Sonia Fayman critique ici la tribune de Denis Charbit : « Quand antisionisme et antisémitisme se recoupent » parue sur le site du journal Libération le 24 mars 2019
Qu’il y ait plusieurs références historiques en matière d’antisionisme n’enlève rien à la pertinence de l’antisionisme anticolonialiste actuel ; il est fondé sur la nature même du sionisme qui est une forme de colonialisme, même si des milliers de gens en ont été enthousiasmés dans une démarche nationaliste et dans la recherche d’une réponse à l’oppression. Si cette caractéristique colonialiste n’est pas apparue à tout le monde en son temps, et toujours pas aujourd’hui, une analyse socio-historique permet d’établir la nature colonialiste du sionisme : conquête d’une terre habitée par un peuple originaire, soumission de ce peuple, destruction de son habitat, privation de ses droits au profit de colons arrivant par vagues, voire autoritairement « importés » de certains pays et instauration d’un système de division ethnique.
D. Charbit et beaucoup d’autres, mettent en avant qu’Israël a « offert un refuge, une patrie, aux juifs marginalisés, discriminés ou persécutés dans leur pays natal…» C’est vrai, mais pourquoi à cet endroit-là, de quel droit ?
Deux éléments interviennent :
(i) ce n’est qu’en invoquant le mythe biblique que les Juifs se sont arrogé un droit sur cette terre qui n’était pas « une terre sans peuple pour un peuple sans terre » ;
(ii) le mouvement sioniste de la fin du 19ème siècle et du début du 20ème a eu l’appui des puissances occidentales impérialistes qui ont vu l’intérêt de consolider leur position au Moyen Orient par un « foyer juif » (Balfour) puis un État juif – avec l’avantage secondaire de ne pas avoir à accueillir chez elles les Juifs discriminés ou persécutés dans leurs pays ou survivants de l’horreur du génocide nazi (cf le refus d’accostage d’Exodus et autres bateaux).

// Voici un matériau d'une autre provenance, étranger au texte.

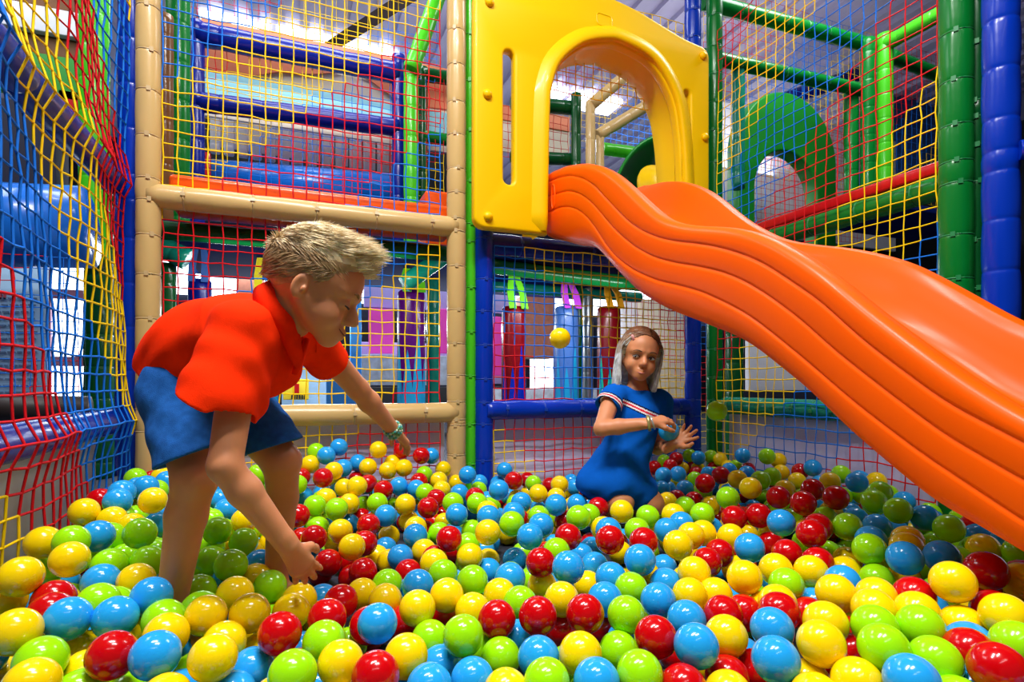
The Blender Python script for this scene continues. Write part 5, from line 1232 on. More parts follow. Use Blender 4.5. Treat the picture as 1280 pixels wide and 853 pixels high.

L’erreur centrale de D.Charbit et des « sionistes anticolonialistes » (oxymore) réside dans la seule critique de la colonisation de la Cisjordanie, de Gaza, et du Golan mais pas du reste de la Palestine. Où est la logique ? Elle ne repose que sur le fait de s’arroger un droit sur la Palestine. Mais quelle différence entre la zone occupée par Israël à l’ouest de la ligne verte et celle qui est à l’est ? La logique est celle de la concession qui aurait été faite après la conquête, sur 22 % de la Palestine historique pour y créer un État – solution que les développements historiques de la politique israélienne ont définitivement rendue caduque.
D.Charbit distingue les idéologies des États : très bien, mais on ne condamne pas l’Allemagne, on condamne le nazisme, parce que ce n’est pas le nazisme qui lui a donné naissance, parce que l’Allemagne a existé et existe toujours en dehors du nazisme. Par contraste, le sionisme a donné naissance à Israël : cet État est une création du sionisme et il est revendiqué comme tel ; il est fondé sur le projet de conquête juive de la terre habitée par les Palestiniens [note]Les Palestiniens sont probablement les descendants authentiques des Hébreux, davantage que les Juifs actuels selon la thèse de Schlomo Sand.]]. Pour autant, il ne s’agit pas de haine de l’État d’Israël (laissons les haines aux Israéliens qui la manifestent en toute brutalité vis-à-vis des Palestiniens), mais d’une critique politique du projet qui a donné forme à cet État et qui dicte sa politique.
Les derniers paragraphes de l’article évoquent l’agression antisémite contre Finkielkraut pour l’amalgamer au discours de l’antisionisme : facile, et c’est ce que font tous les tenants de la politique israélienne pour tenter de déstabiliser l’antisionisme militant. Or, il ne faut justement pas confondre ceux qui utilisent le terme de sionisme comme cache-sexe de leur antisémitisme et ceux qui militent pour l’égalité de tous les citoyens de la Palestine historique dans un État désionisé, c’est à dire un État qui ne fasse plus de l’alya un droit et où tous les citoyens qui y résident aient exactement les mêmes droits.